Abstract

Geological evidence indicates that rocks of the Cherokee Group (Desmoinesian) were the source of the petroleum which has accumulated in the Cherokee petroleum province of southeastern Kansas and northeastern Oklahoma. In order to test this source-rock hypothesis, two subsurface sections of the Cherokee Group were subjected to a geological and organic-geochemical study. One section is located in the Burbank oil field, Osage County, Oklahoma, and the other in the Thrall oil field, Greenwood County, Kansas. Both fields are productive from shoestring-sand reservoirs and yield petroleums of virtually identical composition. The Cherokee Group at these two localities is divisible into cyclothems which are characterized by a variety of lithologic types including coal, underclay, sandstone, greenish gray shale, gray shale, black shale, and limestone. It is evident that the Cherokee Group was deposited in sedimentary environments which fluctuated from non-marine to marine. Organic-geochemical studies included the determination of organic-carbon and hydrocarbon contents, and saturate-to-aromatic and hydrocarbon-to-organic-carbon ratios of the rocks. Organic composition, like lithology, shows extreme vertical variability, although principal lithologic types have characteristic organic compositions. Despite this internal variability, the organic composition of the Cherokee Group as a whole is very similar at Burbank and Thrall. This observation substantiates the hypothesis that the non-reservoir facies of the Cherokee Group were the source of the petroleum in the shoestring sands, because it would be expected that crude oils of similar type would be derived from sedimentary sequences of similar organic composition.

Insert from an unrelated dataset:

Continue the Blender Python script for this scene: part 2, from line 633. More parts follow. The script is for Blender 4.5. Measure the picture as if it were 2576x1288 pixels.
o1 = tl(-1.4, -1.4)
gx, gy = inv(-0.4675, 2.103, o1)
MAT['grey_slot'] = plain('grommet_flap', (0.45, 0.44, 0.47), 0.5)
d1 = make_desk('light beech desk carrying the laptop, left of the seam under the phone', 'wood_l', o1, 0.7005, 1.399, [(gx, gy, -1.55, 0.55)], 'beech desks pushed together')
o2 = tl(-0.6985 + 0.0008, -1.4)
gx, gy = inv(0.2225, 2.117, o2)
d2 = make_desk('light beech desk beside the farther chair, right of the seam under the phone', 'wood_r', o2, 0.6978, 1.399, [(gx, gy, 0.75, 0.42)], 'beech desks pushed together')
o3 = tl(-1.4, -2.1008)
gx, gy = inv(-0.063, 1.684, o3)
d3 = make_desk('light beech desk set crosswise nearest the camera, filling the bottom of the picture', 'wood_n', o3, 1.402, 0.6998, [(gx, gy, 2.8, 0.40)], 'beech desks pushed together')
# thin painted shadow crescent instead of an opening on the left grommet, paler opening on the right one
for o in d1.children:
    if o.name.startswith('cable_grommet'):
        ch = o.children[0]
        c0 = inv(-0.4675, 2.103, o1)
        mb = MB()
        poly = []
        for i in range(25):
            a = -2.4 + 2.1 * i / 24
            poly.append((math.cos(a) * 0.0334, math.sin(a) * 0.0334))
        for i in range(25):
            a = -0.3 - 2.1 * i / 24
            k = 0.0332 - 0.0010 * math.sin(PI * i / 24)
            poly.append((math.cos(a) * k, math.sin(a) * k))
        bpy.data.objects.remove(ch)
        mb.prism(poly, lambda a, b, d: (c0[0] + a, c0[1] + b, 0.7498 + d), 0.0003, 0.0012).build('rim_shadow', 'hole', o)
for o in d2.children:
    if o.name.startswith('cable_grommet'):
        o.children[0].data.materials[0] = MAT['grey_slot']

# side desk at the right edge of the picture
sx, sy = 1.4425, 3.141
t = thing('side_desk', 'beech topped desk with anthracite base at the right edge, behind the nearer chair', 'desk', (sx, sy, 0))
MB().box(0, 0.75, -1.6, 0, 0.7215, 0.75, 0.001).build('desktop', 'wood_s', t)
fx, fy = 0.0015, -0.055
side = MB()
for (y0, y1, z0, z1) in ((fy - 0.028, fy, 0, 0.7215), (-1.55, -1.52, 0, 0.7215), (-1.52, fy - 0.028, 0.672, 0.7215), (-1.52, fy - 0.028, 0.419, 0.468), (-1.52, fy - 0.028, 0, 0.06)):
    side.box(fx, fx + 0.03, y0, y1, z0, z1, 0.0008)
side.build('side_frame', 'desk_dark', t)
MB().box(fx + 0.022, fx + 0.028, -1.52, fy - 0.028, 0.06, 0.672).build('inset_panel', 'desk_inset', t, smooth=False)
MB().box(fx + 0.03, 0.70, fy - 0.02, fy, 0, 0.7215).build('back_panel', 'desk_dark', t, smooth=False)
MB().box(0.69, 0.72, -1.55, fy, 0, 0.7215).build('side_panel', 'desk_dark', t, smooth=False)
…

Other implications of these results are: (1) organic composition and source rock quality are inherent properties of sedimentary rocks and are a function of depositional environment; (2) composition of crude oil is controlled by the parent source-rock section; (3) saturate-type hydrocarbons migrate from the source rock more readily than aromatic types; (4) the amount of indigenous hydrocarbons in shales is a function of the amount of organic carbon (organic matter) in the rock; and (5) primary migration is a very inefficient process and causes the removal of only a small part of the hydrocarbons from the source rock.